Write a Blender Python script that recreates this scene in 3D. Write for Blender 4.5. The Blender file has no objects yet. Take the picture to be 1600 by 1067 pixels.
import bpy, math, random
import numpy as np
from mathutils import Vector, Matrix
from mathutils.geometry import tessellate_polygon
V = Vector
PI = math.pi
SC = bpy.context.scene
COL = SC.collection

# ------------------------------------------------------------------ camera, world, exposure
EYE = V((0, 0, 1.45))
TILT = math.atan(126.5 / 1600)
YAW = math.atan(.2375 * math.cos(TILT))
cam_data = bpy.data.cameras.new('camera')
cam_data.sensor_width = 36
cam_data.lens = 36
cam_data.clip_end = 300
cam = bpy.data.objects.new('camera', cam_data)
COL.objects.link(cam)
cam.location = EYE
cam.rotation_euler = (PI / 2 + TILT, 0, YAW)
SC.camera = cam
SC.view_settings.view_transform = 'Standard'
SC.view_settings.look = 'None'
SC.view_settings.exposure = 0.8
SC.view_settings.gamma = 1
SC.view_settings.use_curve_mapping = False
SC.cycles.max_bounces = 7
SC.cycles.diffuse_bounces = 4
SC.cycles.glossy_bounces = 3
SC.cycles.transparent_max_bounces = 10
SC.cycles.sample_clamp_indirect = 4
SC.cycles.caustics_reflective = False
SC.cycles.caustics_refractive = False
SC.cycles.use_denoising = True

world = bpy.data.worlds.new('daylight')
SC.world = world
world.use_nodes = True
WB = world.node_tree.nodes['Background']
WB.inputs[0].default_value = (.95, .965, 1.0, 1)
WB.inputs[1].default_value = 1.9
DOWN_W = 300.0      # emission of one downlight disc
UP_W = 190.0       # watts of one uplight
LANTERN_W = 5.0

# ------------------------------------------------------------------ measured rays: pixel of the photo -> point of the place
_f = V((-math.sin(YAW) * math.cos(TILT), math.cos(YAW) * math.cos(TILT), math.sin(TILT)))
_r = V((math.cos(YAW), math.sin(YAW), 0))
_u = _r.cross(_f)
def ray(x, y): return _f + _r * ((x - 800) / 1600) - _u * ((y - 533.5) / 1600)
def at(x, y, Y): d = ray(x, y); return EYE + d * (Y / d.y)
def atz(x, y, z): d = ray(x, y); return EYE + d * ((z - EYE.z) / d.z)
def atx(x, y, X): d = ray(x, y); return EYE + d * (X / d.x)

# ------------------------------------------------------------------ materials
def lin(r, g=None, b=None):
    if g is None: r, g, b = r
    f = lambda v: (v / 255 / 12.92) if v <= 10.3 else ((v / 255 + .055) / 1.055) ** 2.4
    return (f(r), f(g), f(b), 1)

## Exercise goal
From the preceding material, extract every line exactly.

## Correct output
Write a Blender Python script that recreates this scene in 3D. Write for Blender 4.5. The Blender file has no objects yet. Take the picture to be 1600 by 1067 pixels.
import bpy, math, random
import numpy as np
from mathutils import Vector, Matrix
from mathutils.geometry import tessellate_polygon
V = Vector
PI = math.pi
SC = bpy.context.scene
COL = SC.collection

# ------------------------------------------------------------------ camera, world, exposure
EYE = V((0, 0, 1.45))
TILT = math.atan(126.5 / 1600)
YAW = math.atan(.2375 * math.cos(TILT))
cam_data = bpy.data.cameras.new('camera')
cam_data.sensor_width = 36
cam_data.lens = 36
cam_data.clip_end = 300
cam = bpy.data.objects.new('camera', cam_data)
COL.objects.link(cam)
cam.location = EYE
cam.rotation_euler = (PI / 2 + TILT, 0, YAW)
SC.camera = cam
SC.view_settings.view_transform = 'Standard'
SC.view_settings.look = 'None'
SC.view_settings.exposure = 0.8
SC.view_settings.gamma = 1
SC.view_settings.use_curve_mapping = False
SC.cycles.max_bounces = 7
SC.cycles.diffuse_bounces = 4
SC.cycles.glossy_bounces = 3
SC.cycles.transparent_max_bounces = 10
SC.cycles.sample_clamp_indirect = 4
SC.cycles.caustics_reflective = False
SC.cycles.caustics_refractive = False
SC.cycles.use_denoising = True

world = bpy.data.worlds.new('daylight')
SC.world = world
world.use_nodes = True
WB = world.node_tree.nodes['Background']
WB.inputs[0].default_value = (.95, .965, 1.0, 1)
WB.inputs[1].default_value = 1.9
DOWN_W = 300.0      # emission of one downlight disc
UP_W = 190.0       # watts of one uplight
LANTERN_W = 5.0

# ------------------------------------------------------------------ measured rays: pixel of the photo -> point of the place
_f = V((-math.sin(YAW) * math.cos(TILT), math.cos(YAW) * math.cos(TILT), math.sin(TILT)))
_r = V((math.cos(YAW), math.sin(YAW), 0))
_u = _r.cross(_f)
def ray(x, y): return _f + _r * ((x - 800) / 1600) - _u * ((y - 533.5) / 1600)
def at(x, y, Y): d = ray(x, y); return EYE + d * (Y / d.y)
def atz(x, y, z): d = ray(x, y); return EYE + d * ((z - EYE.z) / d.z)
def atx(x, y, X): d = ray(x, y); return EYE + d * (X / d.x)

# ------------------------------------------------------------------ materials
def lin(r, g=None, b=None):
    if g is None: r, g, b = r
    f = lambda v: (v / 255 / 12.92) if v <= 10.3 else ((v / 255 + .055) / 1.055) ** 2.4
    return (f(r), f(g), f(b), 1)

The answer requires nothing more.